### Task brief
Retype only the lines from the top of the records to the line with "bpy.data.objects.remove(_o)", including that line but none of the pictures.
## START Material supplied
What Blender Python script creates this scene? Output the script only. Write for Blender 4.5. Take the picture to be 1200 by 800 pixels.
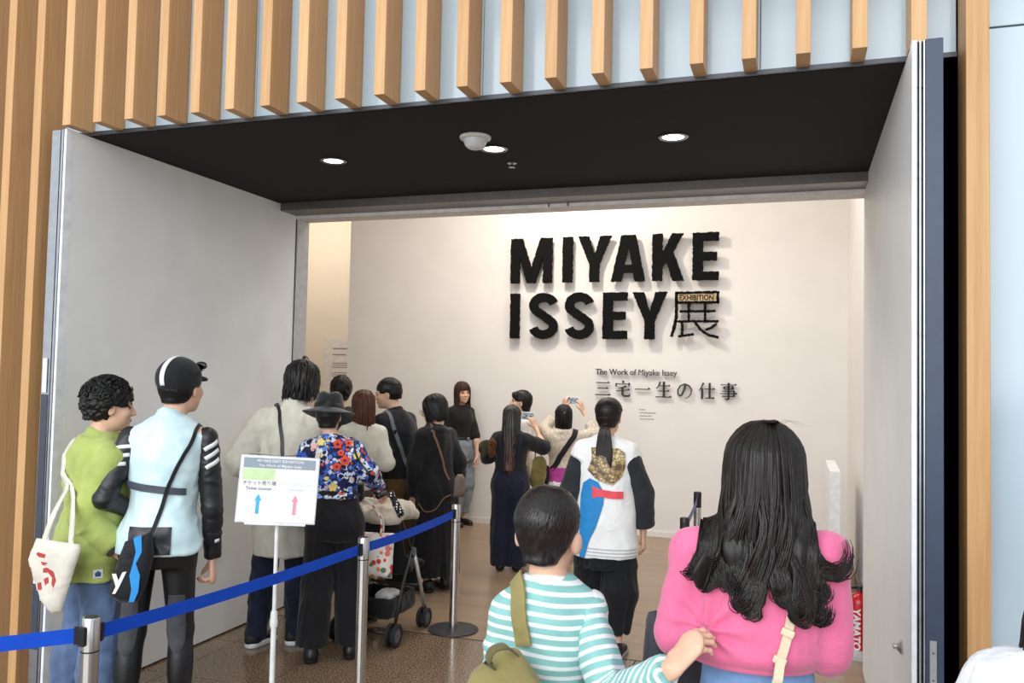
import bpy, math, random
import numpy as np
from mathutils import Matrix, Vector
random.seed(7)
RNG = np.random.default_rng(11)
SC = bpy.context.scene
COL = SC.collection
for _o in list(bpy.data.objects):
    bpy.data.objects.remove(_o)

# ------------------------------------------------------------------ camera
EYE = 1.68
YAW, PITCH, ROLL = 0.3252, 0.0433, 0.0210
def _axes():
    cy, sy = math.cos(YAW), math.sin(YAW)
    f = Vector((-sy, cy, 0)); r = Vector((cy, sy, 0)); u = Vector((0, 0, 1))
    f, u = math.cos(PITCH)*f + math.sin(PITCH)*u, math.cos(PITCH)*u - math.sin(PITCH)*f
    r, u = math.cos(ROLL)*r + math.sin(ROLL)*u, math.cos(ROLL)*u - math.sin(ROLL)*r
    return r, u, f
_r, _u, _f = _axes()
cam = bpy.data.cameras.new('camera')
cam.sensor_width = 36.0
cam.lens = 988.92/1200*36
cam.clip_start = 0.05
camo = bpy.data.objects.new('camera', cam)
COL.objects.link(camo)
camo.matrix_world = Matrix(((_r.x, _u.x, -_f.x, 0), (_r.y, _u.y, -_f.y, 0), (_r.z, _u.z, -_f.z, EYE), (0, 0, 0, 1)))
SC.camera = camo

# ------------------------------------------------------------------ light
SC.view_settings.view_transform = 'Standard'
SC.view_settings.look = 'None'
SC.view_settings.gamma = 1.0
SC.view_settings.use_curve_mapping = False
SC.view_settings.exposure = 0.2
world = bpy.data.worlds.new('hall_daylight')
SC.world = world
world.use_nodes = True
bg = world.node_tree.nodes['Background']
bg.inputs[0].default_value = (0.86, 0.93, 1.0, 1)
bg.inputs[1].default_value = 0.95

def area(name, loc, target, sx, sy, power, col, spread=180):
    l = bpy.data.lights.new(name, 'AREA')
    l.shape = 'RECTANGLE'; l.size = sx; l.size_y = sy; l.energy = power; l.color = col
    l.spread = math.radians(spread)
    o = bpy.data.objects.new(name, l); COL.objects.link(o)
    o.location = loc
    o.rotation_euler = (Vector(target)-Vector(loc)).to_track_quat('-Z', 'Y').to_euler()
    return o
# tall glazed front of the entrance hall, behind and left of the viewer
area('hall_window_light', (-2.6, -7.0, 4.4), (-1.6, 4.0, 1.4), 13.0, 6.0, 1000, (0.95, 0.98, 1.0))
# ceiling wash lights in the gallery, aimed at the title wall
for _x, _p in ((-4.3, 8), (-0.5, 8)):
    area('gallery_wash_light', (_x, 6.9, 4.25), (_x+0.1, 9.2, 1.6), 0.5, 0.3, _p, (1.0, 0.90, 0.79))
area('title_spot_light', (-2.6, 7.75, 4.30), (-1.9, 9.2, 2.1), 0.12, 0.12, 40, (1.0, 0.88, 0.74))
area('gallery_ceiling_light', (-2.0, 7.0, 4.3), (-2.0, 7.0, 0), 4.5, 1.8, 62, (0.98, 0.98, 1.0))
area('passage_light', (-6.6, 9.7, 4.2), (-6.6, 11.0, 1.9), 2.2, 0.9, 34, (1.0, 0.87, 0.72))

# ------------------------------------------------------------------ helpers
def lin(c):
    return tuple(((v/255)/12.92 if v/255 <= 0.04045 else ((v/255+0.055)/1.055)**2.4) for v in c)
def col(*c):
    return lin(c)+(1,)
class M:
    """small node-material builder"""
    def __init__(s, name, c=(200, 200, 200), rough=0.6, metal=0.0, spec=0.5, **kw):
        s.m = bpy.data.materials.new(name); s.m.use_nodes = True
        s.n = s.m.node_tree.nodes; s.l = s.m.node_tree.links
        s.b = s.n['Principled BSDF']
        s.b.inputs['Base Color'].default_value = col(*c)
        s.b.inputs['Roughness'].default_value = rough
        s.b.inputs['Metallic'].default_value = metal
        s.b.inputs['Specular IOR Level'].default_value = spec
        for k, v in kw.items():
            s.b.inputs[k.replace('_', ' ')].default_value = v
        s._co = None
    def node(s, t, **kw):
        n = s.n.new(t)
        for k, v in kw.items(): setattr(n, k, v)
        return n
    def coord(s, scale=(1, 1, 1), rot=(0, 0, 0), loc=(0, 0, 0)):
        tc = s.node('ShaderNodeTexCoord'); mp = s.node('ShaderNodeMapping')
        mp.inputs['Scale'].default_value = scale; mp.inputs['Rotation'].default_value = rot
        mp.inputs['Location'].default_value = loc
        s.l.new(tc.outputs['Object'], mp.inputs[0]); return mp.outputs[0]
    def noise(s, vec, scale=5, detail=3, rough=0.5):
        n = s.node('ShaderNodeTexNoise'); n.inputs['Scale'].default_value = scale
        n.inputs['Detail'].default_value = detail; n.inputs['Roughness'].default_value = rough
        s.l.new(vec, n.inputs['Vector']); return n.outputs['Fac']
    def ramp(s, fac, stops, interp='LINEAR'):
        r = s.node('ShaderNodeValToRGB'); r.color_ramp.interpolation = interp
        e = r.color_ramp.elements
        while len(e) < len(stops): e.new(0.5)
        for i, (p, c) in enumerate(stops):
            e[i].position = p; e[i].color = col(*c)
        s.l.new(fac, r.inputs[0]); return r.outputs[0]
    def base(s, sock):
        s.l.new(sock, s.b.inputs['Base Color']); return s
    def bump(s, h, strength=0.2, dist=0.01):
        b = s.node('ShaderNodeBump'); b.inputs['Strength'].default_value = strength; b.inputs['Distance'].default_value = dist
        s.l.new(h, b.inputs['Height']); s.l.new(b.outputs[0], s.b.inputs['Normal']); return s
    def math(s, op, a, b=0.0):
        n = s.node('ShaderNodeMath', operation=op)
        for i, v in enumerate((a, b)):
            if isinstance(v, (int, float)): n.inputs[i].default_value = v
            else: s.l.new(v, n.inputs[i])
        return n.outputs[0]
    def mix(s, fac, a, b):
        n = s.node('ShaderNodeMix', data_type='RGBA')
        if isinstance(fac, (int, float)): n.inputs[0].default_value = fac
        else: s.l.new(fac, n.inputs[0])
        for i, v in ((6, a), (7, b)):
            if isinstance(v, tuple): n.inputs[i].default_value = col(*v)
            else: s.l.new(v, n.inputs[i])
        return n.outputs[2]
    def attr(s, name):
        n = s.node('ShaderNodeAttribute'); n.attribute_name = name; return n.outputs['Fac']
    def glow(s, c, k):
        s.b.inputs['Emission Color'].default_value = col(*c); s.b.inputs['Emission Strength'].default_value = k; return s
def cloth(name, c, rough=0.85, var=0.12, scale=14, weave=700, bump=0.25, sheen=0.15, c2=None, wrinkle=0.012):
    m = M(name, c, rough, spec=0.25)
    v = m.coord()
    c2 = c2 or tuple(max(0, x*(1-var)) for x in c)
    c1 = tuple(min(255, x*(1+var*0.5)) for x in c)
    m.base(m.ramp(m.noise(v, scale, 4), ((0.3, c2), (0.7, c1))))
    wr = m.node('ShaderNodeTexNoise'); wr.inputs['Scale'].default_value = 11; wr.inputs['Detail'].default_value = 4; wr.inputs['Distortion'].default_value = 1.6
    m.l.new(v, wr.inputs['Vector'])
    m.bump(m.math('ADD', m.math('MULTIPLY', wr.outputs['Fac'], wrinkle), m.math('MULTIPLY', m.noise(v, weave*0.35, 2), 0.0012)), bump*2.2, 1.0)
    m.b.inputs['Sheen Weight'].default_value = sheen
    return m.m
def plain(name, c, rough=0.5, metal=0.0, spec=0.5, var=0.06, scale=20, **kw):
    m = M(name, c, rough, metal, spec, **kw)
    v = m.coord()
    m.base(m.ramp(m.noise(v, scale, 3), ((0.3, tuple(x*(1-var) for x in c)), (0.7, tuple(min(255, x*(1+var*0.4)) for x in c)))))
    return m.m

def mk(name, V, Fc, mat, parent=None, smooth=False, attrs=None):
    """V (n,3) array; Fc array of quads/tris or list of polygons -> mesh object"""
    me = bpy.data.meshes.new(name)
    if isinstance(Fc, np.ndarray) and Fc.ndim == 2:
        V = np.asarray(V, np.float32); k = Fc.shape[1]; m = len(Fc)
        me.vertices.add(len(V)); me.vertices.foreach_set('co', V.ravel())
        me.loops.add(m*k); me.loops.foreach_set('vertex_index', Fc.astype(np.int32).ravel())
        me.polygons.add(m); me.polygons.foreach_set('loop_start', np.arange(0, m*k, k, dtype=np.int32))
        me.update(calc_edges=True)
    else:
        me.from_pydata([tuple(map(float, v)) for v in V], [], [tuple(int(i) for i in f) for f in Fc])
        me.update()
    if smooth:
        me.polygons.foreach_set('use_smooth', np.ones(len(me.polygons), bool))
    if attrs:
        for an, av in attrs.items():
            a = me.attributes.new(an, 'FLOAT', 'POINT'); a.data.foreach_set('value', np.asarray(av, np.float32))
    if mat is not None: me.materials.append(mat)
    o = bpy.data.objects.new(name, me); COL.objects.link(o)
    if parent is not None: o.parent = parent
    return o
def empty(name, loc=(0, 0, 0), rz=0.0, parent=None):
    o = bpy.data.objects.new(name, None); COL.objects.link(o)
    o.location = loc; o.rotation_euler = (0, 0, rz); o.empty_display_size = 0.1
    if parent is not None: o.parent = parent
    return o
def tag(o, label=None, cat=None, group=None, kind=None):
    if label: o['label'] = label
    if cat: o['category'] = cat
    if group: o['group'] = group
    if kind: o['kind'] = kind
    return o
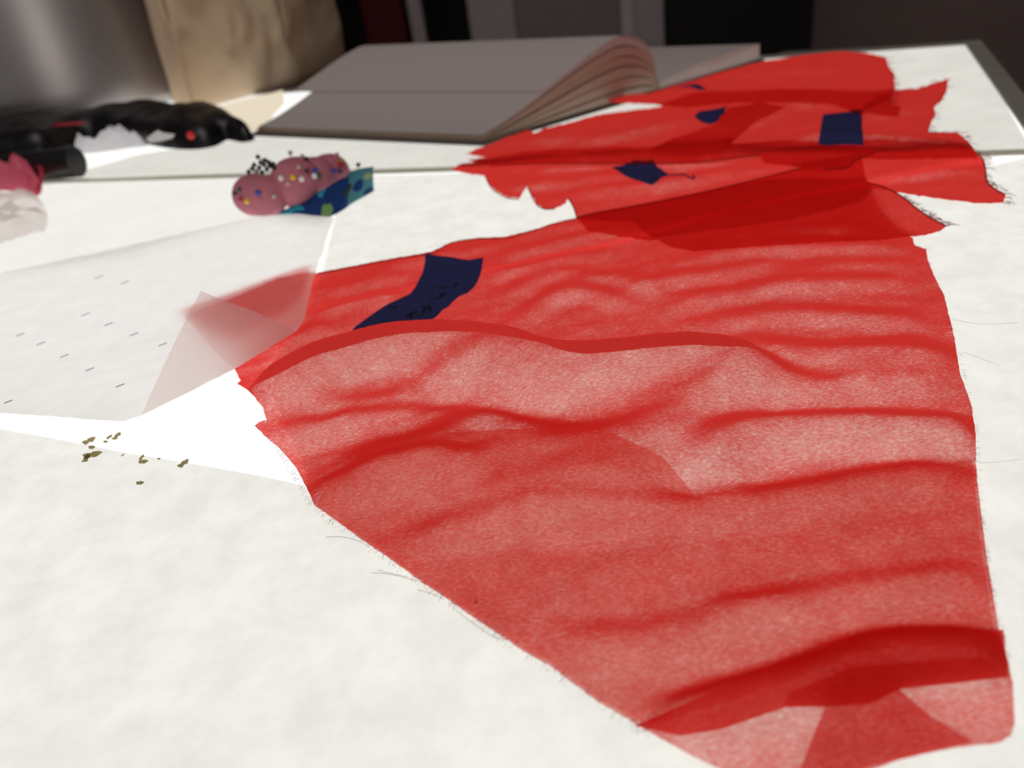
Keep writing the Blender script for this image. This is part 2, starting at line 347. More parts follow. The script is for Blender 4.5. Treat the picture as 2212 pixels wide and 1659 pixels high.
# ------------------------------------------------------------------ light table
lt = thing('light_table', G(1100, 800), 'large white backlit light table with grey frame under everything', 'light table')
C0 = G(2084, 98); Wd, Dp = 1.05, 0.92
seam = G(2202, 329); ds = (C0-seam).dot(V)                        # depth of the far pane
def slabw(name, o, a, b, h, m, z=0.0, bev=0):
    ob = link(name, *box_vf(Vector((o.x, o.y, z-h)), a, b, Vector((0, 0, h))), m, lt, False)
    if bev: bevelled(ob, bev)
    return ob
O = C0 - U*Wd - V*Dp
slabw('glass_pane', O, U*Wd, V*(Dp-ds-.004), .008, M_PANEL)
slabw('glass_pane', O+V*(Dp-ds+.004), U*Wd, V*(ds-.004), .008, M_PANEL)
slabw('pane_joint', O+V*(Dp-ds-.004), U*Wd, V*.008, .008, M_SEAM, .0002)
fr = .012
slabw('frame_rail', O+V*Dp-U*fr, U*(Wd+2*fr), V*fr, .045, M_FRAME, .001, .002)
slabw('frame_rail', O-V*fr-U*fr, U*(Wd+2*fr), V*fr, .045, M_FRAME, .001, .002)
slabw('frame_rail', O+U*Wd, U*fr, V*Dp, .045, M_FRAME, .001, .002)
slabw('frame_rail', O-U*fr, U*fr, V*Dp, .045, M_FRAME, .001, .002)
slabw('light_box', O-U*.01-V*.01, U*(Wd+.02), V*(Dp+.02), .05, M_FRAME, -.0085)
for a, b in ((0, 0), (1, 0), (0, 1), (1, 1)):
    q = O+U*(Wd-.05)*a+V*(Dp-.05)*b; slabw('leg', q, U*.05, V*.05, TZ-.058, M_FRAME, -.058)
# ------------------------------------------------------------------ papers
def flat(name, outline, z, m, parent=None, step=20, jit=0.0, cell=60, smooth=False, amp=0.0, extra=None):
    ow = Gv(dens(outline, step, jit=jit, smooth=smooth), z)
    if extra is not None: ow = np.concatenate([ow, np.array(extra)])
    o = np.array(outline); x0, y0 = o.min(0); x1, y1 = o.max(0)
    gx, gy = np.meshgrid(np.arange(x0, x1, cell), np.arange(max(y0, -100), y1, cell)); g = np.stack([gx.ravel(), gy.ravel()], 1)
    def hf(xy): return z+amp*(1+np.sin(xy[:, 0]*70+xy[:, 1]*33)*np.sin(xy[:, 1]*81-xy[:, 0]*21))*.5
    v, f = sheet_mesh(ow, Gv(g, z), hf); return link(name, v, f, m, parent)
pa = flat('paper_sheet', [(-260, 885), (0, 927), (120, 948), (260, 976), (420, 1003), (560, 1028), (668, 1052), (650, 980), (610, 900), (585, 850), (610, 770), (660, 700), (696, 590), (724, 470), (728, 383), (1400, 361), (2190, 330)], .00025, M_PAPER,
          extra=[tuple((C0-U*a_-V*b_)[:2]) for a_, b_ in ((.001, ds+.006), (.001, Dp-.06), (.75, Dp-.06))])
tag(pa, 'large mottled white sheet of pattern paper under the red cloth, filling the lower left', 'paper')
vs, fs = [], []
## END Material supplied
### Full response
What Blender Python script creates this scene? Output the script only. Write for Blender 4.5. Take the picture to be 1200 by 800 pixels.
import bpy, math, random
import numpy as np
from mathutils import Matrix, Vector
random.seed(7)
RNG = np.random.default_rng(11)
SC = bpy.context.scene
COL = SC.collection
for _o in list(bpy.data.objects):
    bpy.data.objects.remove(_o)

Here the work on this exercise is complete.